Gujarat has relatively stable prices compared to other states.

(iii) Compare the price variation in Gujarat and Uttar Pradesh.

Ans: Uttar Pradesh has a large price increase compared to Gujarat.

(iv) In which state has the price increased the most from 2016 to 2025?

Ans: Calculating the price increase for each state.
Andaman and Nicobar Islands = 20.99 – 16 = 4.99
Assam = 12.35 – 6 = 6.35
Gujarat = 19.2 – 16.5 = 2.7
Mizoram = 29.8 – 20 = 9.8
Uttar Pradesh = 24.81 – 16.15 = 8.66
West Bengal = 23.99 – 9.47 = 14.52
The price in West Bengal increases the most (₹ 14.42).

(v) What are you curious to explore further?

Ans: We want to explore the reason behind the sharp price rise in West Bengal.

Page No. 130 – 131

Q: Referring to the graph below, which of the following statements are valid? Why?

[Graph showing percentage of households using electricity and kerosene as primary lighting source in rural and urban areas from 1981 to 2023]

(i) In 1983, the majority in rural areas used kerosene as a primary lighting source while the majority in urban areas used electricity.

Ans: In 1983, approx 85% majority in rural areas used kerosene, whereas 65% majority in urban areas used electricity. So the statement is valid.
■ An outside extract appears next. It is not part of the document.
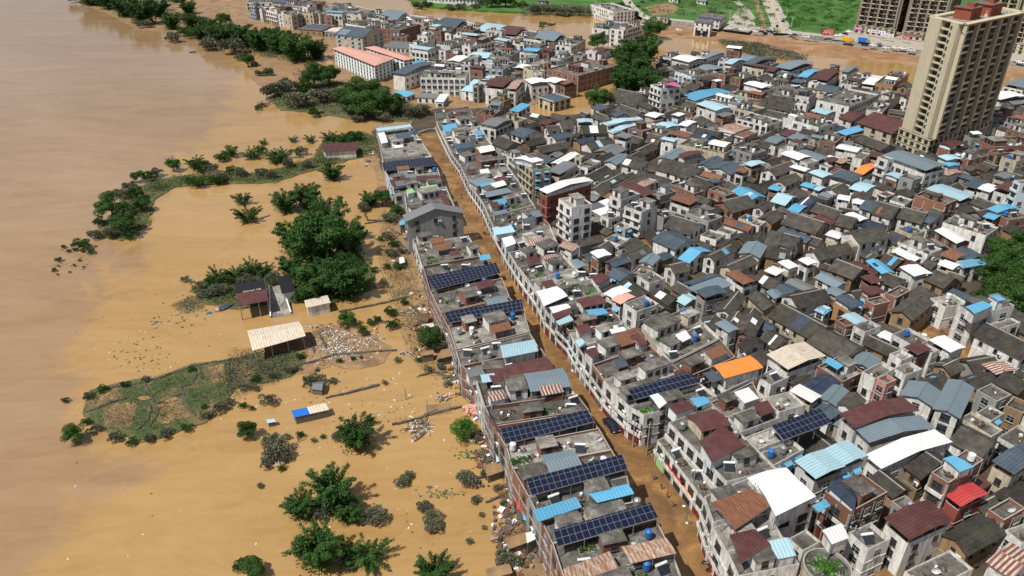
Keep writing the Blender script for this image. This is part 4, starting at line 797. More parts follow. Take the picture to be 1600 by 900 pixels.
# fold overlapping hand-read footprints apart: later ones give way by shrinking
keep=[]
def shrink(P,k):
    c=(sum(p[0] for p in P)/4,sum(p[1] for p in P)/4); return [(c[0]+(p[0]-c[0])*k,c[1]+(p[1]-c[1])*k) for p in P]
allf=list(FOOT); FOOT.clear()
order=sorted(allf,key=lambda d:-1 if d['name']=='gable_wall_building' else 0 if (d['name'] or d['label'] or d.get('hi')) else 1)
dropped=0
for d in order:
    ok=False
    for k in (1,.93,.86,.79,.72,.64):
        P=shrink(d['poly'],k)
        if not overlaps(P):
            d['poly']=P; xs=[p[0] for p in P]; ys=[p[1] for p in P]; d['bb']=(min(xs),max(xs),min(ys),max(ys)); FOOT.append(d); ok=True; break
    if not ok:
        best=None
        P=d['poly']
        for a0,a1,b0,b1 in ((0,.6,0,1),(.4,1,0,1),(0,1,0,.6),(0,1,.4,1),(0,.5,0,.5),(.5,1,0,.5),(0,.5,.5,1),(.5,1,.5,1),(.25,.75,.25,.75)):
            g4=[lerp(lerp(P[0],P[1],s),lerp(P[3],P[2],s),r) for s,r in ((a0,b0),(a1,b0),(a1,b1),(a0,b1))]; g4=shrink(g4,.97)
            if not overlaps(g4): best=g4; break
        if best and (math.dist(best[0],best[1])>2.6 and math.dist(best[1],best[2])>2.6):
            P=best; d['poly']=P; xs=[p[0] for p in P]; ys=[p[1] for p in P]; d['bb']=(min(xs),max(xs),min(ys),max(ys)); d['c']=(sum(xs)/4,sum(ys)/4); FOOT.append(d)
        else: dropped+=1; 
        if not best and d['label']: print('DROPPED LABELLED',d['label'])
print('traced',len(allf),'dropped',dropped)
for z,Q,c in COVERS:
    cx=sum(p[0] for p in Q)/4; cy=sum(p[1] for p in Q)/4; hit=[f for f in FOOT if pip(cx,cy,f['poly'])]
    if not hit: hit=sorted(FOOT,key=lambda f:math.dist(f['c'],(cx,cy)))[:1]; 
    hit[0]['covers'].append((z,Q,c));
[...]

(ii) The use of kerosene as a primary lighting source has decreased over time in both rural and urban areas.

Ans: Valid statement as the graph shows a decreasing trend of kerosene in both areas.

(iii) In the year 2000, 10% of the urban households used electricity as a primary lighting source.

Ans: Invalid statement.
​The graph shows that more than 80% urban majority use electricity as a primary lighting source.

(iv) In 2023, there were no power cuts.

Ans: The graphs do not give any information about the power cut. So the statement is invalid.

Q: Answer the following questions based on the line graph.

(i) How long do children aged 10 in urban areas spend each day on hobbies and games?

Ans: (i) Children aged 10 years in urban areas spend approximately 2 hours each day on hobbies and games.

(ii) At what age is the average time spent daily on hobbies and games by rural kids 1.5 hours?

Options:(a) 8 years (b) 10 years (c) 12 years (d) 14 years (e) 18 years

Ans: (d) 14 years

(iii) Are the following statements correct?

(a) The average time spent daily on hobbies and games by kids aged 15 is twice that of kids aged 10.
​(b) All rural kids aged 15 spend at least 1 hour on hobbies and games everyday.

Ans: (a) and (b) both statements are correct.

Q: Individual project: Make your own activity strip for different days of the week.

(i) Do you eat and sleep at regular times every day? Typically how long do you spend outdoors?
(ii) Calculate the average time spent per activity. Represent this average day using a strip.
(iii) Similarly, track the activities of any adult at home. Compare your data with theirs.

Ans: Collect and analyse your own data to answer the question.

Q: Small group project: Make a group of 3 – 4 members. Do at least one of the following:

(i) Track daily sleep time of all your family members for a week.

(a) Represent this on strips.
(b) Put together the data of all your group members. Calculate the average and median sleep time of children, adults, elderly.
(c) Share your findings and observations.

(ii) When do schools start and end? Collect information on the daily timings of different schools for Grade 8, including class time and break time. Analyse and present the data collected.

Ans: Collect and analyse your own data to answer the question.

Page No. 131 – 132

Q14: The following graphs show the sunrise and sunset times across the year at 4 locations in India. Observe how the graphs are organised.

Are you able to identify which lines indicate the sunrise and which indicate the sunset?

Q: Answer the following questions based on the graphs:

(i) At which place does the sun rise the earliest in January? What is the approximate day length at this place in January?
​(ii) Which place has the longest day length over the year?
​(iii) Share your observations — what do you find interesting? What are you curious to find out?

Ans: Yes, we can identify the lines.
(i) In January, the sunrise was earliest in Kibithu. (approx 6:00)
The day length is (16:00-6:00) = 10 hours
(ii) The place with the longest day length over the year is Ghuar Moti.
(iii) Observations are
Longest day length – Ghuar Moti
Shortest day length – Kanyakumari
Earliest sunrise in Jan – Kibithu
Latest sunset in Jan – Ghuar Moti
I am curious to find out the seasonal variation of sunrise and sunset, or day length, for any particular location.

Q: We all know the typical sunrise and sunset timings. Do you know when the moon rises and sets? Does it follow a regular pattern like the sun? Let’s find out.

The following graph shows the moonrise and moonset times over a month.

(i) Find out on what dates amavasya (new moon) and purnima (full moon) were in this month.
(ii) What do you notice? What do you wonder?

Ans: (i) Amavasya – Day 21
Purnima – Day 7-8
(ii) Observation: The difference between moonrise and moonset changes throughout the month.
Around the middle of the month, the gap between moonrise and moonset is the maximum.
I wonder
Why do the moonrise and moonset times change every day?
Why is the time gap between moonrise and moonset maximum on some days and minimum on others?